:: INFORMATION PROVIDED ::
◆ ◆ ◆
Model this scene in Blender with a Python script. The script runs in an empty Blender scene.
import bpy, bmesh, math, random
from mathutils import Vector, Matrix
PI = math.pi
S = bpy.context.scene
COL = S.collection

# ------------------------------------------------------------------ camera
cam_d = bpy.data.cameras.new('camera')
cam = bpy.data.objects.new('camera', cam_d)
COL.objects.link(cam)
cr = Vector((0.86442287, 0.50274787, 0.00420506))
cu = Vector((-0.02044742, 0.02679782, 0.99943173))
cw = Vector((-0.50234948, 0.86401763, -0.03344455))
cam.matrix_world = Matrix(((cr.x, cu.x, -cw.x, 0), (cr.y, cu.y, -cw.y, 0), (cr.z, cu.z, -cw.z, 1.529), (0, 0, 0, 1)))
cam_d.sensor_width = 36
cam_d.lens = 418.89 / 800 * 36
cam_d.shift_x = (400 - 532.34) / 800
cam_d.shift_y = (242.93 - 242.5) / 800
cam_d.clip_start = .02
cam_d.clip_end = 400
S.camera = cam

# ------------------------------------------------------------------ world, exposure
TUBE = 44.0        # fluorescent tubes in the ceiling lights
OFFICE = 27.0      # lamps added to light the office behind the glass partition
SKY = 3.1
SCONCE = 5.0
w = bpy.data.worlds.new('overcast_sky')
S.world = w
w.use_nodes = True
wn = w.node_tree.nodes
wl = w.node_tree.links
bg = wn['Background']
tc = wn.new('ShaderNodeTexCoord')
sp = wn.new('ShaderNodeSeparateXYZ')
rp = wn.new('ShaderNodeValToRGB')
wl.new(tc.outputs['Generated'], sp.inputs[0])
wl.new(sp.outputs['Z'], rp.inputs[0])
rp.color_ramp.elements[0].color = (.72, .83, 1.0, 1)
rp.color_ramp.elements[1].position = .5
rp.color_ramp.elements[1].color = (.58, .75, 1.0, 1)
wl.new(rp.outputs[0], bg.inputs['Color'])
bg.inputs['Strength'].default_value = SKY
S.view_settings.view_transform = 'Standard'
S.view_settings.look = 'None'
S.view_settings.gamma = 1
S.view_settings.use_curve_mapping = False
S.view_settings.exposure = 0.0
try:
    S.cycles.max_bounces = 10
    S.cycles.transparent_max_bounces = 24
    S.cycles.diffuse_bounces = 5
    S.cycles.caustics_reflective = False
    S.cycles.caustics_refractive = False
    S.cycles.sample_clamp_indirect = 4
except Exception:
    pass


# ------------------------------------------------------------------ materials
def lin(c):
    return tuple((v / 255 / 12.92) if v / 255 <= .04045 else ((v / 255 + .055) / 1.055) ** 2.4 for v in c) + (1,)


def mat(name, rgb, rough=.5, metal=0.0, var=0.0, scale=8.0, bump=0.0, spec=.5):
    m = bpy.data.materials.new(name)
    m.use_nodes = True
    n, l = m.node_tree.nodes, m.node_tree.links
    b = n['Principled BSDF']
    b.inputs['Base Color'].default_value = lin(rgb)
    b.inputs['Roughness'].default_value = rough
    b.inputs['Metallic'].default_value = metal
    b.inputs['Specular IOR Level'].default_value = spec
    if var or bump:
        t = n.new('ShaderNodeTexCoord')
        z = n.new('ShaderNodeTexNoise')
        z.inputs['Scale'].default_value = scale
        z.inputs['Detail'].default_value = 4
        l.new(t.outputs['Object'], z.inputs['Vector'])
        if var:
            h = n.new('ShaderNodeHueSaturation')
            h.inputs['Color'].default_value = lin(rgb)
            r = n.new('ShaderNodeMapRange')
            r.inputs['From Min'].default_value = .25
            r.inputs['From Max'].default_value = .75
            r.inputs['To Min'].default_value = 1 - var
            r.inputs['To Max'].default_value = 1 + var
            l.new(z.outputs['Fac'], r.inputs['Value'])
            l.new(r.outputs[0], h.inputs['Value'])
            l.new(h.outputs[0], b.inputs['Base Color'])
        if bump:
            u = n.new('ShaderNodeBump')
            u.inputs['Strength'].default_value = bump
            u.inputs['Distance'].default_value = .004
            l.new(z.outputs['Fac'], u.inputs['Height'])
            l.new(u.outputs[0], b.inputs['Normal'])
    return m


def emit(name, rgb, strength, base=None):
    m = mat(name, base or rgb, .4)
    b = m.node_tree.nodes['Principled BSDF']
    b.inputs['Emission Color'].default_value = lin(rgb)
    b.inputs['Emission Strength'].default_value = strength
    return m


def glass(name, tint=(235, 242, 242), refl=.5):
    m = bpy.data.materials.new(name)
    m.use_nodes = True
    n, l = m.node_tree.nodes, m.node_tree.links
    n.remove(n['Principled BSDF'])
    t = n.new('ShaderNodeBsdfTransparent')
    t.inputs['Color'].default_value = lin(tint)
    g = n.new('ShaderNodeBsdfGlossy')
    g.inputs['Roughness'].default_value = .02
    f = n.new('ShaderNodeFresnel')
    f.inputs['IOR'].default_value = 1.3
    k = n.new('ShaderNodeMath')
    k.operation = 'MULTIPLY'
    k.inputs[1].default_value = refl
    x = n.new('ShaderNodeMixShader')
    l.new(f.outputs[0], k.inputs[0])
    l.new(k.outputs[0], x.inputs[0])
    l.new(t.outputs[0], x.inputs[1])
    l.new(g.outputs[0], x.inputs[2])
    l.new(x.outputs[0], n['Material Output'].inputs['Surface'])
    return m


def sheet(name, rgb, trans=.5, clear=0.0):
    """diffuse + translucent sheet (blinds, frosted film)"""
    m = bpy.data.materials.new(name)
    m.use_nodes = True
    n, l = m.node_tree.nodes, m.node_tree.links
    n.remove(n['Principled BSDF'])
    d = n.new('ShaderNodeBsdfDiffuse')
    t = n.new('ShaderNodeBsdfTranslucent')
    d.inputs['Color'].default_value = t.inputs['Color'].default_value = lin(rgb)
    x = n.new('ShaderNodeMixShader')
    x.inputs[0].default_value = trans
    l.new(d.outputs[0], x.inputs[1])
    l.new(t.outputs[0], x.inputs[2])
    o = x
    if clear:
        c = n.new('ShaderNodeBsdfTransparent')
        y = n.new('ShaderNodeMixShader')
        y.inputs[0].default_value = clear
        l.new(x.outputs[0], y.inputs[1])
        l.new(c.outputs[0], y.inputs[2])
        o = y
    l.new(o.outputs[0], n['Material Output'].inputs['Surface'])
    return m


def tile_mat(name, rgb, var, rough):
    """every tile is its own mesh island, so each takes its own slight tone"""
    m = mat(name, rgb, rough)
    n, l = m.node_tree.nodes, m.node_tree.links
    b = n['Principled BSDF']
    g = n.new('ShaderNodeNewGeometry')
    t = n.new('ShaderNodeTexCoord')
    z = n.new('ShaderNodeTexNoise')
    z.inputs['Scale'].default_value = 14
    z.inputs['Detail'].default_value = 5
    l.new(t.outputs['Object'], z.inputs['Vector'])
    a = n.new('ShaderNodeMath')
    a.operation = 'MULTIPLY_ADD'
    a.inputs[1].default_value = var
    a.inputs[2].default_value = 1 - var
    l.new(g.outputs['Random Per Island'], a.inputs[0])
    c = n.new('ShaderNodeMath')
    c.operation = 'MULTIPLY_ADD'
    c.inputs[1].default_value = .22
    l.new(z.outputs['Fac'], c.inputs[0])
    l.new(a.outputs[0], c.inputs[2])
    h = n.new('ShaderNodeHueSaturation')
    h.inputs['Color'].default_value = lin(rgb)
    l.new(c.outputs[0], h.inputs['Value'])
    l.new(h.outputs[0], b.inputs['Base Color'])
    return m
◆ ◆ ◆
:: THE PROBLEM ::
Copy out the material above in its entirety. Every detail must match.

:: EXPECTED ANSWER ::
Model this scene in Blender with a Python script. The script runs in an empty Blender scene.
import bpy, bmesh, math, random
from mathutils import Vector, Matrix
PI = math.pi
S = bpy.context.scene
COL = S.collection

# ------------------------------------------------------------------ camera
cam_d = bpy.data.cameras.new('camera')
cam = bpy.data.objects.new('camera', cam_d)
COL.objects.link(cam)
cr = Vector((0.86442287, 0.50274787, 0.00420506))
cu = Vector((-0.02044742, 0.02679782, 0.99943173))
cw = Vector((-0.50234948, 0.86401763, -0.03344455))
cam.matrix_world = Matrix(((cr.x, cu.x, -cw.x, 0), (cr.y, cu.y, -cw.y, 0), (cr.z, cu.z, -cw.z, 1.529), (0, 0, 0, 1)))
cam_d.sensor_width = 36
cam_d.lens = 418.89 / 800 * 36
cam_d.shift_x = (400 - 532.34) / 800
cam_d.shift_y = (242.93 - 242.5) / 800
cam_d.clip_start = .02
cam_d.clip_end = 400
S.camera = cam

# ------------------------------------------------------------------ world, exposure
TUBE = 44.0        # fluorescent tubes in the ceiling lights
OFFICE = 27.0      # lamps added to light the office behind the glass partition
SKY = 3.1
SCONCE = 5.0
w = bpy.data.worlds.new('overcast_sky')
S.world = w
w.use_nodes = True
wn = w.node_tree.nodes
wl = w.node_tree.links
bg = wn['Background']
tc = wn.new('ShaderNodeTexCoord')
sp = wn.new('ShaderNodeSeparateXYZ')
rp = wn.new('ShaderNodeValToRGB')
wl.new(tc.outputs['Generated'], sp.inputs[0])
wl.new(sp.outputs['Z'], rp.inputs[0])
rp.color_ramp.elements[0].color = (.72, .83, 1.0, 1)
rp.color_ramp.elements[1].position = .5
rp.color_ramp.elements[1].color = (.58, .75, 1.0, 1)
wl.new(rp.outputs[0], bg.inputs['Color'])
bg.inputs['Strength'].default_value = SKY
S.view_settings.view_transform = 'Standard'
S.view_settings.look = 'None'
S.view_settings.gamma = 1
S.view_settings.use_curve_mapping = False
S.view_settings.exposure = 0.0
try:
    S.cycles.max_bounces = 10
    S.cycles.transparent_max_bounces = 24
    S.cycles.diffuse_bounces = 5
    S.cycles.caustics_reflective = False
    S.cycles.caustics_refractive = False
    S.cycles.sample_clamp_indirect = 4
except Exception:
    pass


# ------------------------------------------------------------------ materials
def lin(c):
    return tuple((v / 255 / 12.92) if v / 255 <= .04045 else ((v / 255 + .055) / 1.055) ** 2.4 for v in c) + (1,)


def mat(name, rgb, rough=.5, metal=0.0, var=0.0, scale=8.0, bump=0.0, spec=.5):
    m = bpy.data.materials.new(name)
    m.use_nodes = True
    n, l = m.node_tree.nodes, m.node_tree.links
    b = n['Principled BSDF']
    b.inputs['Base Color'].default_value = lin(rgb)
    b.inputs['Roughness'].default_value = rough
    b.inputs['Metallic'].default_value = metal
    b.inputs['Specular IOR Level'].default_value = spec
    if var or bump:
        t = n.new('ShaderNodeTexCoord')
        z = n.new('ShaderNodeTexNoise')
        z.inputs['Scale'].default_value = scale
        z.inputs['Detail'].default_value = 4
        l.new(t.outputs['Object'], z.inputs['Vector'])
        if var:
            h = n.new('ShaderNodeHueSaturation')
            h.inputs['Color'].default_value = lin(rgb)
            r = n.new('ShaderNodeMapRange')
            r.inputs['From Min'].default_value = .25
            r.inputs['From Max'].default_value = .75
            r.inputs['To Min'].default_value = 1 - var
            r.inputs['To Max'].default_value = 1 + var
            l.new(z.outputs['Fac'], r.inputs['Value'])
            l.new(r.outputs[0], h.inputs['Value'])
            l.new(h.outputs[0], b.inputs['Base Color'])
        if bump:
            u = n.new('ShaderNodeBump')
            u.inputs['Strength'].default_value = bump
            u.inputs['Distance'].default_value = .004
            l.new(z.outputs['Fac'], u.inputs['Height'])
            l.new(u.outputs[0], b.inputs['Normal'])
    return m


def emit(name, rgb, strength, base=None):
    m = mat(name, base or rgb, .4)
    b = m.node_tree.nodes['Principled BSDF']
    b.inputs['Emission Color'].default_value = lin(rgb)
    b.inputs['Emission Strength'].default_value = strength
    return m


def glass(name, tint=(235, 242, 242), refl=.5):
    m = bpy.data.materials.new(name)
    m.use_nodes = True
    n, l = m.node_tree.nodes, m.node_tree.links
    n.remove(n['Principled BSDF'])
    t = n.new('ShaderNodeBsdfTransparent')
    t.inputs['Color'].default_value = lin(tint)
    g = n.new('ShaderNodeBsdfGlossy')
    g.inputs['Roughness'].default_value = .02
    f = n.new('ShaderNodeFresnel')
    f.inputs['IOR'].default_value = 1.3
    k = n.new('ShaderNodeMath')
    k.operation = 'MULTIPLY'
    k.inputs[1].default_value = refl
    x = n.new('ShaderNodeMixShader')
    l.new(f.outputs[0], k.inputs[0])
    l.new(k.outputs[0], x.inputs[0])
    l.new(t.outputs[0], x.inputs[1])
    l.new(g.outputs[0], x.inputs[2])
    l.new(x.outputs[0], n['Material Output'].inputs['Surface'])
    return m


def sheet(name, rgb, trans=.5, clear=0.0):
    """diffuse + translucent sheet (blinds, frosted film)"""
    m = bpy.data.materials.new(name)
    m.use_nodes = True
    n, l = m.node_tree.nodes, m.node_tree.links
    n.remove(n['Principled BSDF'])
    d = n.new('ShaderNodeBsdfDiffuse')
    t = n.new('ShaderNodeBsdfTranslucent')
    d.inputs['Color'].default_value = t.inputs['Color'].default_value = lin(rgb)
    x = n.new('ShaderNodeMixShader')
    x.inputs[0].default_value = trans
    l.new(d.outputs[0], x.inputs[1])
    l.new(t.outputs[0], x.inputs[2])
    o = x
    if clear:
        c = n.new('ShaderNodeBsdfTransparent')
        y = n.new('ShaderNodeMixShader')
        y.inputs[0].default_value = clear
        l.new(x.outputs[0], y.inputs[1])
        l.new(c.outputs[0], y.inputs[2])
        o = y
    l.new(o.outputs[0], n['Material Output'].inputs['Surface'])
    return m


def tile_mat(name, rgb, var, rough):
    """every tile is its own mesh island, so each takes its own slight tone"""
    m = mat(name, rgb, rough)
    n, l = m.node_tree.nodes, m.node_tree.links
    b = n['Principled BSDF']
    g = n.new('ShaderNodeNewGeometry')
    t = n.new('ShaderNodeTexCoord')
    z = n.new('ShaderNodeTexNoise')
    z.inputs['Scale'].default_value = 14
    z.inputs['Detail'].default_value = 5
    l.new(t.outputs['Object'], z.inputs['Vector'])
    a = n.new('ShaderNodeMath')
    a.operation = 'MULTIPLY_ADD'
    a.inputs[1].default_value = var
    a.inputs[2].default_value = 1 - var
    l.new(g.outputs['Random Per Island'], a.inputs[0])
    c = n.new('ShaderNodeMath')
    c.operation = 'MULTIPLY_ADD'
    c.inputs[1].default_value = .22
    l.new(z.outputs['Fac'], c.inputs[0])
    l.new(a.outputs[0], c.inputs[2])
    h = n.new('ShaderNodeHueSaturation')
    h.inputs['Color'].default_value = lin(rgb)
    l.new(c.outputs[0], h.inputs['Value'])
    l.new(h.outputs[0], b.inputs['Base Color'])
    return m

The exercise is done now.